Leave Your Title at the Door

The Boss Stops Here

New York Magazine

Let’s say you have a coworker who’s disruptive or isn’t pulling his weight. Your company probably has a hierarchical process for deciding the proper course of action, and that process probably doesn’t put you at the center of the matter. But you probably don’t work at Menlo Innovations, where there are no bosses (at least in the traditional sense). Instead, the decision to fire (or hire or promote) someone is based on group consensus. So does this approach — which is also the premise of a new reality show called Does Someone Have to Go? — actually lead to more-productive employees and companies? Matthew Shaer takes a hard look at this question.
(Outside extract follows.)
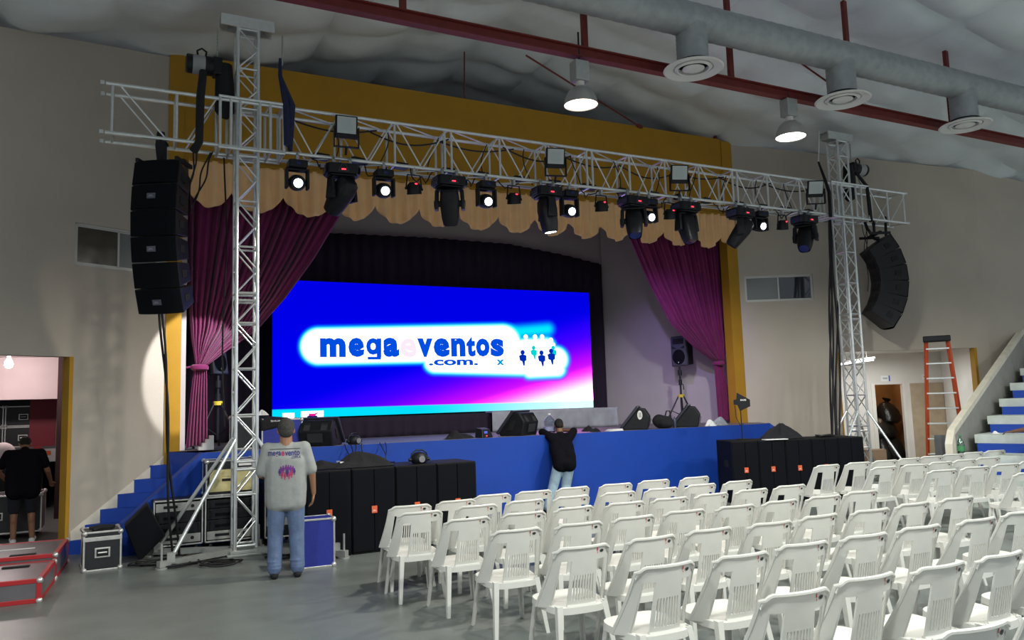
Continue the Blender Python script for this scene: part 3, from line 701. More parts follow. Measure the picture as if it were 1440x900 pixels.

Columbia Business School professor Adam Galinsky, for example, touts some of hierarchy’s benefits: “It reduces conflict, helps with role differentiation, and vastly increases coordination.” But Menlo and other companies like GitHub, IDEO, and California tomato processor Morning Star have done away with hierarchy and, in some senses, even given employees the (blessed?) burden of running their companies’ day-to-day operations. The article doesn’t outright glorify or condemn these work environments. Instead, Shaer leaves us with food for thought: “It’s possible that the triumph of the flattened office may be the creation of work environments in which leaders organically arise, and all employees feel a sense of ownership, whether real or imagined.”